ThyNVM divides the address space into three parts: One for DRAM buffer, another for only storing epoches, and the last for storing epoches and other data that does not have a version in the two epoch areas. Note that ThyNVM only maintains NVM image for the last epoch and the penultimate epoch, the two NVM epoch areas are used in an alternating manner: If one epoch area is used for the penultimate epoch, then the memory controller will allocate space for the last epoch in the other area. Area usage information is stored also on the NVM at a known location, which is read on recovery to locate the last consistent epoch to restore. As we mentioned above, the paper did not mention how data migrates from the penultimate epoch to their home addresses if it has not been updated in the last and active epoch. If this is not done, then such data will be silently discarded and impossible to retrieve after the active epoch overwrites the penultimate epoch.
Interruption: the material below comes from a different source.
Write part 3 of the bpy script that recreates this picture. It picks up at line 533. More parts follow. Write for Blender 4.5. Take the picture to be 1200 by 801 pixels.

On memory load, the physical address of the load will be used to query both BTT and PTT. The most recent version will be returned if the address exists in the tables (if the address is of shadow page type, multiple queries must be made to retrieve the location of all cache lines in the page). Otherwise, data will be loaded from the home address.

On recovery, the memory controller reads the last persisted epoch from one of the two epoch areas. Then it restores the BTT, PTT in the epoch as well as shadow pages. No extra undo and redo is required, because all information is present in the BTT and PTT. Recovery is hence very fast, which is crucial for achieving high availbility.